• [DATASET RECORDS]:

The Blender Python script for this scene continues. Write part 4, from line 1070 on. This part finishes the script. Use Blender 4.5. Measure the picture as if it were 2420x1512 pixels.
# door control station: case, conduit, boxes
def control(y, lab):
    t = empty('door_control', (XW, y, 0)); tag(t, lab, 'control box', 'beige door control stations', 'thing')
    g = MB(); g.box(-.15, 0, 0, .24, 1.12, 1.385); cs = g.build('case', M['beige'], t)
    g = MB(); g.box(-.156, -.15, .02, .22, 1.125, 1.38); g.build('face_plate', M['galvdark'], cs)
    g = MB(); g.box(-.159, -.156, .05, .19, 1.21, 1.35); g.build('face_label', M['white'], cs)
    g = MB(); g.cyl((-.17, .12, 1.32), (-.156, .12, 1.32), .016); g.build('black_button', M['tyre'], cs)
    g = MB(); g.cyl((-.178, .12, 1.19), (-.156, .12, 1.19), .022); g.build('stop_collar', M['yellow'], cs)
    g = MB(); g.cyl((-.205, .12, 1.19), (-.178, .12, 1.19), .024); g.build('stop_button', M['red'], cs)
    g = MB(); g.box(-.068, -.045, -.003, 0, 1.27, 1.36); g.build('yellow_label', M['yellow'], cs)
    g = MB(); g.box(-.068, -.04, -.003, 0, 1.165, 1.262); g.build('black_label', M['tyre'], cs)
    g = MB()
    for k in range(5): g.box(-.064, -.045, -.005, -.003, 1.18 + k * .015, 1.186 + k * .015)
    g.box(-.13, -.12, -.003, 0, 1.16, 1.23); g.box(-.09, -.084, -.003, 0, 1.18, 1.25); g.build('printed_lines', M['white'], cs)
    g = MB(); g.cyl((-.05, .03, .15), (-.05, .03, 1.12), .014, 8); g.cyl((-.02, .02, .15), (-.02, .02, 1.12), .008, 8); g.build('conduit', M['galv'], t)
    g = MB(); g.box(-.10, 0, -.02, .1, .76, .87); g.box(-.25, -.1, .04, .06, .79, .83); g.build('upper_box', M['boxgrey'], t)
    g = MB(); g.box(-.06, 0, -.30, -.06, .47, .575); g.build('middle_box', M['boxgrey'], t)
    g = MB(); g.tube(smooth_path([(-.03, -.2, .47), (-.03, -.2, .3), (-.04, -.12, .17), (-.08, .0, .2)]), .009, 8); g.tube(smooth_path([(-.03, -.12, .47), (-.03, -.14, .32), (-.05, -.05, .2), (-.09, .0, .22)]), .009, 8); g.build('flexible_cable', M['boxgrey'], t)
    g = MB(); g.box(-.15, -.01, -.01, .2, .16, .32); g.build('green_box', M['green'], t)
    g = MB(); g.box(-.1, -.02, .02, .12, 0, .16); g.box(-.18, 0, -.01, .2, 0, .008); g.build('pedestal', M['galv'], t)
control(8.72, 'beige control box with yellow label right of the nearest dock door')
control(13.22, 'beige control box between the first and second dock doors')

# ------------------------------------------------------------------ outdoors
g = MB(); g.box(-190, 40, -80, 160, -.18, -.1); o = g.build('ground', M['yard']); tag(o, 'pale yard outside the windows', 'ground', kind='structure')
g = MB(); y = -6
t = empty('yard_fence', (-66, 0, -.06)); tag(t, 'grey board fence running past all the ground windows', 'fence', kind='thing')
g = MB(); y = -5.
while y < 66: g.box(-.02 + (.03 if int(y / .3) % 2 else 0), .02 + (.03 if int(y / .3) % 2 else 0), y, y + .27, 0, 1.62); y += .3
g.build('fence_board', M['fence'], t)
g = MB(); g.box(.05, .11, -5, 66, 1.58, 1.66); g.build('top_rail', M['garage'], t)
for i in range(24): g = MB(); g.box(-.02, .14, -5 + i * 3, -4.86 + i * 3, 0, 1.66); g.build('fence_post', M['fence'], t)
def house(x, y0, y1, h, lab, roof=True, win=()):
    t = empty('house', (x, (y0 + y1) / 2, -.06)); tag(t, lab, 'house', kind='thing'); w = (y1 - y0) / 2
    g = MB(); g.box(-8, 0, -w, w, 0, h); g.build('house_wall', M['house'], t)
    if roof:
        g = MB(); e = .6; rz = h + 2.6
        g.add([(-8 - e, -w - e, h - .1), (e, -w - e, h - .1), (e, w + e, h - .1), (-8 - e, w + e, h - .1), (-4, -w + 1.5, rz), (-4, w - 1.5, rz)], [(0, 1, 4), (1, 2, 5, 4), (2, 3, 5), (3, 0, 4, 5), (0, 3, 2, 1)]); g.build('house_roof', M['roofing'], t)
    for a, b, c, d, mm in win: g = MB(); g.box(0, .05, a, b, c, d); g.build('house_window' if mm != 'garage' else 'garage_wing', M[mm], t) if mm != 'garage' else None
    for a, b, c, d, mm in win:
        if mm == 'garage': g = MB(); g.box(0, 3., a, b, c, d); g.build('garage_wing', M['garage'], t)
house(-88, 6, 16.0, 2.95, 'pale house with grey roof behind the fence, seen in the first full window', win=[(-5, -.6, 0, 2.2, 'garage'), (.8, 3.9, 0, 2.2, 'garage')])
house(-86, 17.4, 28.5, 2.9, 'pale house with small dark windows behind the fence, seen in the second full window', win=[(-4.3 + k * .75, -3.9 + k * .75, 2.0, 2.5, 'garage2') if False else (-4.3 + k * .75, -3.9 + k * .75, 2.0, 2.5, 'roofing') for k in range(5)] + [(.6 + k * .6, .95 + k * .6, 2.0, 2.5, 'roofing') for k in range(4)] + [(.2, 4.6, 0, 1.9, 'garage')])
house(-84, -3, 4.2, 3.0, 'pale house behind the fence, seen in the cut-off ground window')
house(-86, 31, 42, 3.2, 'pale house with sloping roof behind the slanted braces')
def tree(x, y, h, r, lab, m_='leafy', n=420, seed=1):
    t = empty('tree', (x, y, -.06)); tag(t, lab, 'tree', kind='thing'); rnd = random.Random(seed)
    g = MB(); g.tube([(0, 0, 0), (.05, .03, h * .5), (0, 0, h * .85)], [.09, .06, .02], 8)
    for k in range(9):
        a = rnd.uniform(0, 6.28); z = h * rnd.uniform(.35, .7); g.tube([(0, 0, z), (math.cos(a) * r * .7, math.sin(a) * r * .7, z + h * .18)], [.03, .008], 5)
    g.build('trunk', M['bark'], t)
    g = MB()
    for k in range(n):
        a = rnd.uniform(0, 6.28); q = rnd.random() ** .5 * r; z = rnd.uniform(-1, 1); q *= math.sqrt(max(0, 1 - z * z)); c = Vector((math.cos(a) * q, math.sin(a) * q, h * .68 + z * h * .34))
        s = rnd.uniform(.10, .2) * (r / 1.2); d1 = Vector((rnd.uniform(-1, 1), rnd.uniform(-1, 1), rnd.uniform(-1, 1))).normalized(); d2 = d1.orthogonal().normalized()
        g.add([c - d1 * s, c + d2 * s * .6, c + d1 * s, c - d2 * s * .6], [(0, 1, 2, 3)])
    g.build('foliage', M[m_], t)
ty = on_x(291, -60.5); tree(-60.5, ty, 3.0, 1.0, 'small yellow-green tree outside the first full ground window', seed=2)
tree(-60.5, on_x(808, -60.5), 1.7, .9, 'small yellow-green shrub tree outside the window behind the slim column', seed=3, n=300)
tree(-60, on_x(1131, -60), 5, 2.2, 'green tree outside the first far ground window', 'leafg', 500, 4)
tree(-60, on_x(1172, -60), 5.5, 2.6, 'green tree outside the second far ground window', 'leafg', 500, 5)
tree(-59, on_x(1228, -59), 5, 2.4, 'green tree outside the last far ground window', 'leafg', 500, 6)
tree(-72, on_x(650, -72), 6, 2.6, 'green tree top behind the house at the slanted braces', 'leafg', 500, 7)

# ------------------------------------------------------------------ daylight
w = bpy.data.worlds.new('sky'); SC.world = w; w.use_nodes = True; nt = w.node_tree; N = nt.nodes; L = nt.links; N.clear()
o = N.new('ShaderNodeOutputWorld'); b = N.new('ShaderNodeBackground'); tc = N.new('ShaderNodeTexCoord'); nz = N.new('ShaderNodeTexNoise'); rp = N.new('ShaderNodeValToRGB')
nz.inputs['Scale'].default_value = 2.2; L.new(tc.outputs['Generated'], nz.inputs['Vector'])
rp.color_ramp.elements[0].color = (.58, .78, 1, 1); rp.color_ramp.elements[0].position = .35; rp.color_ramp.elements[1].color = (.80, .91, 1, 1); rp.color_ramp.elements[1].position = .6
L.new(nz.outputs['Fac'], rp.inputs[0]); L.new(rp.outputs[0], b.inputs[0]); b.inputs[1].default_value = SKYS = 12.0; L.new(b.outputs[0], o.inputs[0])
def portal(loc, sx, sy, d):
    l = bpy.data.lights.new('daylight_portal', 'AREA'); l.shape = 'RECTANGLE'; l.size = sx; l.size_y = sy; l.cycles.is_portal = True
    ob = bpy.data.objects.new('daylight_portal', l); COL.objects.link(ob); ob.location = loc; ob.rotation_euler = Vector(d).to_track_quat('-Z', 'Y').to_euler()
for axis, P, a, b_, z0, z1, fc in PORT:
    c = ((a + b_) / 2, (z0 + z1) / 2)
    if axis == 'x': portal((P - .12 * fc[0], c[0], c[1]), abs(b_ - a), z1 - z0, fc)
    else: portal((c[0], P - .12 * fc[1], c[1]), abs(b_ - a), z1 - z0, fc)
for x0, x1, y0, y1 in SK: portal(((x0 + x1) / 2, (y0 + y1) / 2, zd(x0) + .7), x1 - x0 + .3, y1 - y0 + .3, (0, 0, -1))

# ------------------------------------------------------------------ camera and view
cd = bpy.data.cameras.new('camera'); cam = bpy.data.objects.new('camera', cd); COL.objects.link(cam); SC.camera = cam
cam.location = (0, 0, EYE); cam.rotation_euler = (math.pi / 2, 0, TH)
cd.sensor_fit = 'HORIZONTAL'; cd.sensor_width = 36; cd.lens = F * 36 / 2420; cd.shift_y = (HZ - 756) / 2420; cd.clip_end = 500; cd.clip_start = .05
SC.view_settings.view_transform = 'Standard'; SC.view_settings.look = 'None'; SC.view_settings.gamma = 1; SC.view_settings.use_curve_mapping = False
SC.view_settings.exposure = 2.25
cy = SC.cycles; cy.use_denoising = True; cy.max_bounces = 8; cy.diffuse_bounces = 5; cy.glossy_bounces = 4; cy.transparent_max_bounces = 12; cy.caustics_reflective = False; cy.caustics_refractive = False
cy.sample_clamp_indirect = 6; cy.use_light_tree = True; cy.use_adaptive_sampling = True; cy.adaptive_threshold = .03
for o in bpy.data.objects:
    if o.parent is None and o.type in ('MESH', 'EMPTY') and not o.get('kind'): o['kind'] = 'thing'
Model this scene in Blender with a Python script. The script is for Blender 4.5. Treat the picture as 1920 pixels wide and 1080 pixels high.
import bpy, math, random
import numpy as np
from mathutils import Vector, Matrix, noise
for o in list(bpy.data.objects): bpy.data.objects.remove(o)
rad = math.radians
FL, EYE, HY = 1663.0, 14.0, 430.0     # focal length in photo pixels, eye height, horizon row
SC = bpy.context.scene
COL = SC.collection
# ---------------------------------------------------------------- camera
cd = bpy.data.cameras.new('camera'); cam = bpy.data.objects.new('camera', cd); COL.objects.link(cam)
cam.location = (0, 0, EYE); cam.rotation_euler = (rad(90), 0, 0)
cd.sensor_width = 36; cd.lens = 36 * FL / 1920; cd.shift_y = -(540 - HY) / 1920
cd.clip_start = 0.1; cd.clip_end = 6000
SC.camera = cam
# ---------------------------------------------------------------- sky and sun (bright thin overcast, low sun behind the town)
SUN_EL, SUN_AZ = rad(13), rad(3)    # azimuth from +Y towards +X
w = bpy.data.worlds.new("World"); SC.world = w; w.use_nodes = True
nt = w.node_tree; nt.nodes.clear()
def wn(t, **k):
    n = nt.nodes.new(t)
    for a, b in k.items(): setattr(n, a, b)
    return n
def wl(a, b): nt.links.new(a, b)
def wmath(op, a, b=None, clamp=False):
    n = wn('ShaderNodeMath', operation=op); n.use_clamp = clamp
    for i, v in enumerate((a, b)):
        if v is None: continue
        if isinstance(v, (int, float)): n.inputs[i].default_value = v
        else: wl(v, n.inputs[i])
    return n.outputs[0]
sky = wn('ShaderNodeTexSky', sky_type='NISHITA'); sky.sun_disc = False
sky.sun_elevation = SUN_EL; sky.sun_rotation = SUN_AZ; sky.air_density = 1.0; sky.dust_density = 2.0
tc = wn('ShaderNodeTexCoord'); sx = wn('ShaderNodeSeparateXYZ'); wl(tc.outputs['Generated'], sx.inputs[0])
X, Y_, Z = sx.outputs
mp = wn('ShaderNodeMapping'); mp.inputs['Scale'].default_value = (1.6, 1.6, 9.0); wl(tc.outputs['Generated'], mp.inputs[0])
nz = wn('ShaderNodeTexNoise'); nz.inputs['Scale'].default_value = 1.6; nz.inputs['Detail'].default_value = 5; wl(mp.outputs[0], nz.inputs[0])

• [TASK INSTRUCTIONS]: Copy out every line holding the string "pixels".

• [SOLUTION]:
The Blender Python script for this scene continues. Write part 4, from line 1070 on. This part finishes the script. Use Blender 4.5. Measure the picture as if it were 2420x1512 pixels.
Model this scene in Blender with a Python script. The script is for Blender 4.5. Treat the picture as 1920 pixels wide and 1080 pixels high.
FL, EYE, HY = 1663.0, 14.0, 430.0     # focal length in photo pixels, eye height, horizon row